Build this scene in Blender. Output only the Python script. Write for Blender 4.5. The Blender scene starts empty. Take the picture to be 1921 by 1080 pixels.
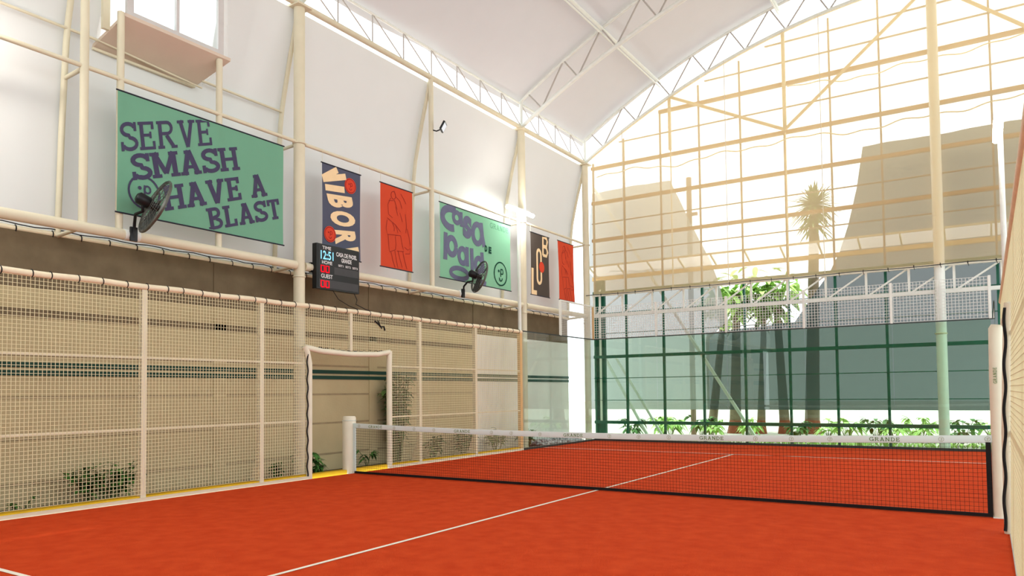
import bpy, math, random
from mathutils import Vector, Matrix
random.seed(7)
PI = math.pi
SC = bpy.context.scene
COL = SC.collection

# ------------------------------------------------------------------ camera
YAW, PIT, ROLL = -0.5722, 0.0391, -0.0107
F = Vector((math.sin(YAW)*math.cos(PIT), math.cos(YAW)*math.cos(PIT), math.sin(PIT)))
R = Vector((math.cos(YAW), -math.sin(YAW), 0)); U = R.cross(F)
R2 = R*math.cos(ROLL)+U*math.sin(ROLL); U2 = U*math.cos(ROLL)-R*math.sin(ROLL)
cd = bpy.data.cameras.new('camera'); cam = bpy.data.objects.new('camera', cd); COL.objects.link(cam)
cd.sensor_fit = 'HORIZONTAL'; cd.sensor_width = 36; cd.lens = 1385.67/1921*36
cd.shift_x = (960.5-958.98)/1921; cd.shift_y = (681.88-540)/1921
cd.clip_start = 0.05; cd.clip_end = 500
cam.matrix_world = Matrix(((R2.x, U2.x, -F.x, 9.8892), (R2.y, U2.y, -F.y, -9.9095), (R2.z, U2.z, -F.z, 1.4551), (0, 0, 0, 1)))
SC.camera = cam
# ------------------------------------------------------------------ world, sun, exposure
W = bpy.data.worlds.new('sky'); SC.world = W; W.use_nodes = True
bg = W.node_tree.nodes['Background']; bg.inputs[0].default_value = (0.92, 0.98, 1.0, 1); bg.inputs[1].default_value = 2.4
sd = bpy.data.lights.new('sun', 'SUN'); sd.energy = 3.0; sd.angle = 0.02; sd.color = (1, 0.95, 0.88)
sun = bpy.data.objects.new('sun', sd); COL.objects.link(sun)
sun.rotation_euler = Vector((0.22, -0.08, -1.0)).to_track_quat('-Z', 'Y').to_euler()
sun.location = (-10, 5, 30)
SC.view_settings.view_transform = 'Standard'; SC.view_settings.look = 'None'
SC.view_settings.gamma = 1; SC.view_settings.use_curve_mapping = False
SC.view_settings.exposure = 0.1
SC.cycles.transparent_max_bounces = 24

# ------------------------------------------------------------------ materials
def lin(c):
    return tuple((x/255/12.92 if x/255 <= .04045 else ((x/255+.055)/1.055)**2.4) for x in c)
def mat(name, rgb, rough=.6, metal=0, spec=.3, noise=0, scale=8, bump=0, bscale=60, rgb2=None):
    m = bpy.data.materials.new(name); m.use_nodes = True; nt = m.node_tree; b = nt.nodes['Principled BSDF']
    c = lin(rgb); b.inputs['Base Color'].default_value = (*c, 1); b.inputs['Roughness'].default_value = rough
    b.inputs['Metallic'].default_value = metal; b.inputs['Specular IOR Level'].default_value = spec
    tc = nt.nodes.new('ShaderNodeTexCoord')
    if noise or rgb2:
        n = nt.nodes.new('ShaderNodeTexNoise'); n.inputs['Scale'].default_value = scale; n.inputs['Detail'].default_value = 6
        nt.links.new(tc.outputs['Object'], n.inputs['Vector'])
        r = nt.nodes.new('ShaderNodeValToRGB'); r.color_ramp.elements[0].position = .3; r.color_ramp.elements[1].position = .7
        c2 = lin(rgb2) if rgb2 else tuple(min(1, x*(1+noise)) for x in c)
        c1 = c if rgb2 else tuple(x*(1-noise) for x in c)
        r.color_ramp.elements[0].color = (*c1, 1); r.color_ramp.elements[1].color = (*c2, 1)
        nt.links.new(n.outputs['Fac'], r.inputs['Fac']); nt.links.new(r.outputs['Color'], b.inputs['Base Color'])
    if bump:
        n2 = nt.nodes.new('ShaderNodeTexNoise'); n2.inputs['Scale'].default_value = bscale; n2.inputs['Detail'].default_value = 4
        nt.links.new(tc.outputs['Object'], n2.inputs['Vector'])
        bp = nt.nodes.new('ShaderNodeBump'); bp.inputs['Strength'].default_value = bump; bp.inputs['Distance'].default_value = .02
        nt.links.new(n2.outputs['Fac'], bp.inputs['Height']); nt.links.new(bp.outputs['Normal'], b.inputs['Normal'])
    return m
def emis(name, rgb, s):
    m = bpy.data.materials.new(name); m.use_nodes = True; nt = m.node_tree; nt.nodes.clear()
    e = nt.nodes.new('ShaderNodeEmission'); e.inputs[0].default_value = (*lin(rgb), 1); e.inputs[1].default_value = s
    o = nt.nodes.new('ShaderNodeOutputMaterial'); nt.links.new(e.outputs[0], o.inputs[0]); return m
def sheet(name, rgb, transp, trans, tint=(255, 255, 255), noise=0.0, scale=2):
    """woven sheet: share transp sees through; the rest scatters, trans of it passing through"""
    m = bpy.data.materials.new(name); m.use_nodes = True; nt = m.node_tree; nt.nodes.clear()
    o = nt.nodes.new('ShaderNodeOutputMaterial'); d = nt.nodes.new('ShaderNodeBsdfDiffuse'); t = nt.nodes.new('ShaderNodeBsdfTranslucent')
    c = (*lin(rgb), 1); d.inputs[0].default_value = c; t.inputs[0].default_value = c
    if noise:
        tc = nt.nodes.new('ShaderNodeTexCoord'); n = nt.nodes.new('ShaderNodeTexNoise'); n.inputs['Scale'].default_value = scale
        nt.links.new(tc.outputs['Object'], n.inputs['Vector']); r = nt.nodes.new('ShaderNodeValToRGB')
        r.color_ramp.elements[0].color = (*[x*(1-noise) for x in c[:3]], 1); r.color_ramp.elements[1].color = (*[min(1, x*(1+noise)) for x in c[:3]], 1)
        nt.links.new(n.outputs['Fac'], r.inputs[0]); nt.links.new(r.outputs[0], d.inputs[0]); nt.links.new(r.outputs[0], t.inputs[0])
    mx = nt.nodes.new('ShaderNodeMixShader'); mx.inputs[0].default_value = trans
    nt.links.new(d.outputs[0], mx.inputs[1]); nt.links.new(t.outputs[0], mx.inputs[2])
    last = mx
    if transp > 0:
        tr = nt.nodes.new('ShaderNodeBsdfTransparent'); tr.inputs[0].default_value = (*lin(tint), 1)
        m2 = nt.nodes.new('ShaderNodeMixShader'); m2.inputs[0].default_value = transp
        nt.links.new(mx.outputs[0], m2.inputs[1]); nt.links.new(tr.outputs[0], m2.inputs[2]); last = m2
    nt.links.new(last.outputs[0], o.inputs[0]); return m
def glassmat(name, tint, ior=1.5):
    m = bpy.data.materials.new(name); m.use_nodes = True; nt = m.node_tree; nt.nodes.clear()
    o = nt.nodes.new('ShaderNodeOutputMaterial'); tr = nt.nodes.new('ShaderNodeBsdfTransparent'); tr.inputs[0].default_value = (*lin(tint), 1)
    g = nt.nodes.new('ShaderNodeBsdfGlossy'); g.inputs['Roughness'].default_value = .01; g.inputs[0].default_value = (1, 1, 1, 1)
    ge = nt.nodes.new('ShaderNodeNewGeometry'); dt = nt.nodes.new('ShaderNodeVectorMath'); dt.operation = 'DOT_PRODUCT'
    nt.links.new(ge.outputs['Incoming'], dt.inputs[0]); nt.links.new(ge.outputs['Normal'], dt.inputs[1])
    def mth(op, a, b):
        k = nt.nodes.new('ShaderNodeMath'); k.operation = op
        for i, q in enumerate((a, b)):
            if hasattr(q, 'is_output'): nt.links.new(q, k.inputs[i])
            elif q is not None: k.inputs[i].default_value = q
        return k.outputs[0]
    f0 = ((ior-1)/(ior+1))**2
    fr_ = mth('MULTIPLY_ADD', mth('POWER', mth('SUBTRACT', 1.0, mth('ABSOLUTE', dt.outputs['Value'], None)), 5.0), 1-f0)
    fr_.node.inputs[2].default_value = f0
    mx = nt.nodes.new('ShaderNodeMixShader'); nt.links.new(fr_, mx.inputs[0]); nt.links.new(tr.outputs[0], mx.inputs[1]); nt.links.new(g.outputs[0], mx.inputs[2])
    nt.links.new(mx.outputs[0], o.inputs[0]); return m

M = dict(
    turf=mat('red_turf', (198, 63, 27), .95, spec=.05, scale=5, rgb2=(213, 77, 35), bump=.5, bscale=140),
    line=mat('line_white', (240, 232, 215), .8, spec=.1, noise=.04),
    steel=mat('cream_painted_steel', (222, 214, 188), .45, noise=.04, scale=3),
    white_steel=mat('white_painted_steel', (232, 236, 230), .45, noise=.03),
    pad=mat('cream_vinyl', (234, 230, 208), .45, noise=.03, scale=5),
    foam=mat('foam_tube', (238, 226, 196), .6, noise=.05),
    cord=mat('black_cord', (24, 24, 26), .8, noise=.1),
    wire=mat('cream_wire', (240, 232, 190), .5, noise=.02),
    white_wire=mat('white_wire', (238, 240, 236), .5, noise=.02),
    tan=mat('tan_painted_steel', (222, 186, 130), .5, noise=.05),
    ochre=mat('ochre_steel', (164, 122, 74), .5, noise=.05),
    taupe=mat('taupe_steel', (150, 126, 106), .5, noise=.05),
    grey_steel=mat('grey_white_steel', (186, 180, 174), .45, noise=.03),  # white truss steel greyed, its backlit shade put into the colour
    green_steel=mat('green_steel', (28, 98, 78), .45, noise=.08),
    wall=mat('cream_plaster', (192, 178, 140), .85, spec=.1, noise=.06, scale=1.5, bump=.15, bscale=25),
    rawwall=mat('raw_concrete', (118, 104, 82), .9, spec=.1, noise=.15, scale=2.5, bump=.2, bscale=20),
    palewall=mat('pale_grey_plaster', (238, 238, 230), .85, spec=.1, noise=.05, scale=1.5),
    joint=mat('wall_joint', (156, 141, 110), .9, noise=.1),
    stripe=mat('green_stripe', (18, 62, 50), .6, noise=.05),
    yellow=mat('yellow_curb', (222, 178, 24), .7, noise=.07, scale=6),
    soil=mat('soil', (70, 62, 52), .95, noise=.3, scale=14, bump=.6, bscale=40),
    concrete=mat('concrete', (196, 190, 180), .9, noise=.06, scale=1.2),
    tarp=sheet('white_tarp', (214, 214, 212), 0, .10, noise=.02),
    roof=sheet('roof_membrane', (204, 203, 205), 0, .068, noise=.02),
    net=sheet('cream_netting', (242, 218, 172), .47, .60, tint=(255, 254, 250)),
    cloth_l=sheet('pale_shade_cloth', (168, 172, 172), .10, .30, noise=.05, scale=.8),
    cloth_r=sheet('grey_shade_cloth', (80, 96, 98), .07, .14, noise=.05, scale=.8),
    whitesheet=sheet('white_plastic_sheet', (250, 250, 250), 0, .75),
    awning=sheet('awning_sheet', (240, 240, 240), .35, .6),
    glass=glassmat('tempered_glass', (238, 250, 241)),
    sideglass=glassmat('side_tempered_glass', (247, 252, 250)),
    winglass=glassmat('window_glass', (246, 250, 250)),
    trim=mat('dark_trim', (66, 72, 70), .4, metal=.4, noise=.05),
    alu=mat('window_frame_grey', (206, 202, 200), .45, noise=.03),
    board=mat('soffit_board', (214, 196, 178), .75, noise=.03, scale=2),
    b_green=sheet('green_banner_cloth', (122, 176, 148), 0, .14, noise=.05, scale=1.5),
    b_mint=sheet('mint_banner_cloth', (142, 202, 168), 0, .14, noise=.05, scale=1.5),
    b_slate=sheet('slate_banner_cloth', (92, 96, 114), 0, .12, noise=.05),
    b_brown=sheet('dark_brown_banner_cloth', (90, 82, 76), 0, .12, noise=.05),
    b_red=sheet('orange_red_banner_cloth', (216, 84, 58), 0, .16, noise=.05),
    ink=mat('indigo_ink', (74, 70, 96), .8, spec=.1, noise=.06),
    ink2=mat('lavender_grey_ink', (110, 114, 140), .8, spec=.1, noise=.06),
    inkd=mat('dark_green_ink', (22, 70, 56), .8, spec=.1, noise=.05),
    inkl=mat('soft_green_ink', (92, 148, 120), .8, spec=.1, noise=.05),
    cream_ink=mat('cream_ink', (244, 216, 172), .8, spec=.1, noise=.03),
    red_ink=mat('red_ink', (216, 74, 52), .8, spec=.1, noise=.04),
    dred=mat('dark_red_ink', (146, 44, 40), .8, spec=.1, noise=.05),
    hem=mat('dark_hem', (40, 44, 56), .7, noise=.05),
    black=mat('black_plastic', (22, 24, 26), .4, noise=.1),
    gunmetal=mat('fan_guard_metal', (104, 106, 100), .35, metal=.6, noise=.1),
    blade=mat('smoky_blade', (66, 70, 68), .35, noise=.08),
    panel=mat('score_panel_grey', (62, 62, 64), .5, noise=.05),
    face=mat('score_face_black', (12, 12, 14), .35, noise=.1),
    led_red=emis('red_digits', (255, 24, 40), 1.3),
    led_blue=emis('blue_digits', (150, 225, 255), 1.3),
    print_white=mat('white_print', (226, 226, 226), .6, noise=.02),
    lamp=emis('led_lamp', (255, 250, 240), 110),
    floodlens=emis('floodlight_lens', (250, 250, 252), .9),
    net_black=mat('black_net_cord', (20, 17, 17), .8, noise=.1),
    band=sheet('white_net_band', (240, 252, 252), 0, .55),
    olive=mat('olive_print', (104, 140, 84), .7, noise=.05),
    leaf=mat('leaf_green', (66, 118, 48), .5, noise=.35, scale=9),
    leaf2=mat('leaf_bright_green', (172, 212, 116), .5, noise=.3, scale=9),
    leaf3=mat('leaf_olive_green', (92, 122, 62), .5, noise=.35, scale=9),
    stem=mat('stem_green', (88, 104, 62), .7, noise=.2),
    bark=mat('bark_brown', (120, 108, 88), .9, noise=.25, scale=6, bump=.5, bscale=20),
    root=mat('bark_red_brown', (136, 78, 54), .9, noise=.25, scale=6),
    pebble=mat('white_pebble', (206, 206, 210), .7, noise=.15),
)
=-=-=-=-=
Skip every picture and return the lines above from the top through the one that contains "COL = SC.collection".

## Solution to this problem
Build this scene in Blender. Output only the Python script. Write for Blender 4.5. The Blender scene starts empty. Take the picture to be 1921 by 1080 pixels.
import bpy, math, random
from mathutils import Vector, Matrix
random.seed(7)
PI = math.pi
SC = bpy.context.scene
COL = SC.collection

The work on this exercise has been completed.